Professeur en sciences politiques à l’université Paris-1, Loïc Blondiaux montre en quoi un intérêt général pour la politique coexiste avec une absence d’engagement dans les lieux traditionnels de la politique. Dans ce contexte de "fin de l'évidence démocratique", cet auteur de "Le nouvel esprit de la démocratie : actualité de la démocratie participative" rappelle que les jeunes ont un rôle à jouer. A condition d'engager de véritable réformes institutionnelles.
Quelles furent vos premières impressions à la lecture de ce sondage ?
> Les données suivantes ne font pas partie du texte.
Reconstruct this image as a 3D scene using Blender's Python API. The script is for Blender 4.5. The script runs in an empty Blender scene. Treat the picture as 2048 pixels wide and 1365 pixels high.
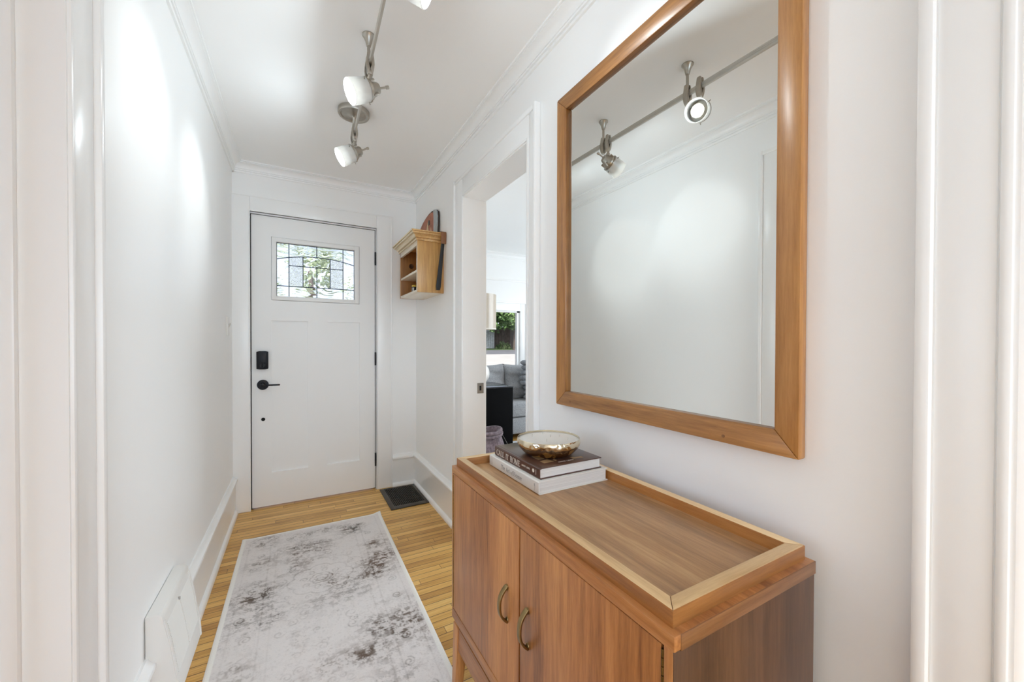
import bpy, bmesh, math, random
import numpy as np
from mathutils import Vector, Matrix
random.seed(7)
sc = bpy.context.scene
COL = sc.collection
PI = math.pi

# ------------------------------------------------------------------ camera
CAM = Vector((0.0, 0.0, 1.1618))
YAW, PITCH, ROLL, FPX, CY = 0.5101, -0.0099, 0.0023, 781.58, 693.7
cd = bpy.data.cameras.new('camera'); cam = bpy.data.objects.new('camera', cd); COL.objects.link(cam)
cd.sensor_width = 36.0; cd.lens = FPX / 2048 * 36.0
cd.shift_y = (CY - 682.5) / 2048; cd.clip_start = 0.02; cd.clip_end = 300
cam.matrix_world = (Matrix.Translation(CAM) @ Matrix.Rotation(-YAW, 4, 'Z') @ Matrix.Rotation(PI / 2 + PITCH, 4, 'X')
                    @ Matrix.Rotation(ROLL, 4, 'Z'))
sc.camera = cam

# ------------------------------------------------------------------ view, world, sun, daylight
sc.view_settings.view_transform = 'Standard'; sc.view_settings.look = 'None'
sc.view_settings.exposure = 0.46; sc.view_settings.gamma = 1.0; sc.view_settings.use_curve_mapping = False
sc.cycles.max_bounces = 20; sc.cycles.diffuse_bounces = 16; sc.cycles.glossy_bounces = 6
sc.cycles.transmission_bounces = 10; sc.cycles.transparent_max_bounces = 12
sc.cycles.sample_clamp_indirect = 4.0; sc.cycles.caustics_reflective = False
W = bpy.data.worlds.new('sky'); sc.world = W; W.use_nodes = True
nt = W.node_tree; nt.nodes.clear()
wo = nt.nodes.new('ShaderNodeOutputWorld'); wb = nt.nodes.new('ShaderNodeBackground')
sk = nt.nodes.new('ShaderNodeTexSky'); sk.sky_type = 'NISHITA'; sk.sun_disc = False
sk.sun_elevation = math.radians(42); sk.sun_rotation = math.radians(200); sk.air_density = 0.6; sk.dust_density = 3.0
wb.inputs['Strength'].default_value = 0.26
hz = nt.nodes.new('ShaderNodeHueSaturation'); hz.inputs['Saturation'].default_value = 0.45
nt.links.new(sk.outputs[0], hz.inputs['Color']); nt.links.new(hz.outputs[0], wb.inputs[0]); nt.links.new(wb.outputs[0], wo.inputs[0])


def add_light(name, kind, loc, energy, color=(1, 1, 1), size=None, target=None, **kw):
    d = bpy.data.lights.new(name, kind); d.energy = energy; d.color = color
    if kind == 'AREA':
        d.shape = 'RECTANGLE'; d.size, d.size_y = size
    elif size is not None and kind != 'SUN':
        d.shadow_soft_size = size
    for k, v in kw.items():
        setattr(d, k, v)
    o = bpy.data.objects.new(name, d); COL.objects.link(o); o.location = loc
    if target is not None:
        o.rotation_euler = (Vector(target) - Vector(loc)).to_track_quat('-Z', 'Y').to_euler()
    return o


add_light('sun', 'SUN', (3, -6, 12), 2.6, (1.0, 0.96, 0.9), target=(7, 8, 0), angle=0.01)
# daylight from the left room's window; rear and living room side are added unseen fill
add_light('rear_daylight_fill', 'AREA', (0.25, -2.95, 1.45), 23, (0.76, 1.0, 1.27), (1.5, 1.5), (0.25, 0, 1.25))
add_light('left_window_daylight', 'AREA', (-2.95, 0.2, 1.45), 9, (0.72, 0.98, 1.36), (1.5, 1.5), (0, 0.2, 1.35))
add_light('side_daylight_fill', 'AREA', (4.35, 2.6, 1.5), 42, (0.90, 1.0, 1.07), (2.0, 1.5), (1, 2.6, 1.4))
LAMP_COLOR = (0.93, 1.0, 1.02)

# ------------------------------------------------------------------ mesh builder
def lin(c):
    c /= 255.0
    return c / 12.92 if c <= 0.04045 else ((c + 0.055) / 1.055) ** 2.4


def rgb(r, g, b, a=1.0):
    return (lin(r), lin(g), lin(b), a)


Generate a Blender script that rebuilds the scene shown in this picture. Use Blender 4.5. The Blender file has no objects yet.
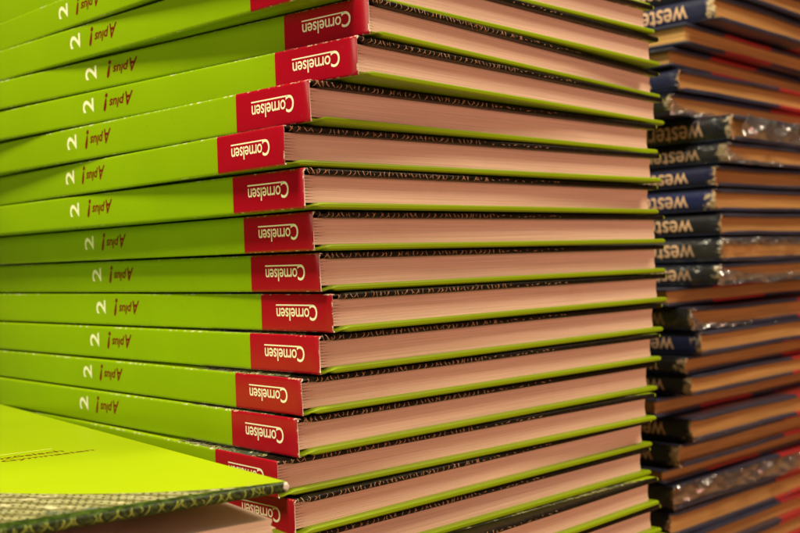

Loïc Blondiaux : En premier lieu, de manière très contre-intuitive par rapport à l’histoire politique française, les jeunes qui se classent à droite semblent globalement plus intéressés que les autres. Certes, on peut déceler un effet de conjoncture, du contexte actuel de forte mobilisation de l’électorat de droite, mais la mobilisation massive demeurait, depuis la fin de la deuxième guerre mondiale, l’apanage de la gauche. Aujourd’hui, on retrouve à droite un degré de mobilisation comparable à celui de l’entre-deux-guerres. De la même façon, contre tous les discours « de sens commun », je considère comme plutôt favorable le fait que plus de la moitié des jeunes interrogés considère la politique comme « importante » ou « très importante ». Et qu’un cinquième seulement d’entre eux se tiennent volontairement à l’écart de la politique – ce que je qualifierais de seuil d’apolitisme incompressible, chez les jeunes comme dans l’ensemble de la population. En somme, un intérêt général pour la politique coexiste avec une absence d’engagement, d’investissement dans les lieux traditionnels de la politique – l’isoloir en tête. En revanche, en tant que partisan, avec Pierre Bourdieu, de l’idée selon laquelle « la jeunesse n’est qu’un mot » - puisqu’il en existe plusieurs sortes, selon leurs trajectoires d’expérience, catégories sociales, etc. -, j’ai été surpris par un point : il n’y a pas d’écart important selon le niveau d’études, ou du moins un écart très faible dans les réponses en fonction de ce critère. L’échantillon est-il « biaisé par le haut », sa composition reflétant selon moi une relative sur-représentation des plus diplômés ? Je me pose la question.
Les résultats de ce sondage confirment-ils vos analyses sur la « fin de l’évidence démocratique » ?
Loïc Blondiaux : Les propositions soumises aux jeunes interrogés, visant à « améliorer le fonctionnement de la démocratie », ont majoritairement recueilli entre 75 et 90 % d’adhésion : ces chiffres dénotent une volonté de réforme et de transformation importante de la démocratie telle qu’elle est pratiquée de nos jours. Cette sensation s’ancre dans des représentations très contemporaines de notre système politique : aujourd’hui, en France, pour la grande majorité de la population, le système démocratique ne fonctionne pas bien – c’est un fait. Or les jeunes ne font pas exception, vis-à-vis de cette désaffection générale. Ainsi, dans ce sondage comme dans toutes les enquêtes de ce type, les sondés se montrent très favorables à l’idée d’ouvrir, d’élargir l’éventail de la représentation politique, par exemple. Même s’il ne faut pas s’y tromper : les gens sont toujours théoriquement d’accord avec le fait d’avoir plus de moyens d’action. Dans leurs comportements réels, constatés, ils n’en font que très inégalement usage. Se positionner comme ouvert d’esprit, sur le principe, ne mange pas de pain. Ce qui ne nous empêchera pas de constater une réelle adhésion, ici encore, à des propositions de réformes relativement importantes. Seule l’idée du vote obligatoire, historiquement, ne parvient pas à « prendre » en France, alors même qu’elle m’apparaît – à condition d’être accolée à la reconnaissance du vote blanc – comme l’une des solutions positives envisageables pour pallier la crise de participation politique.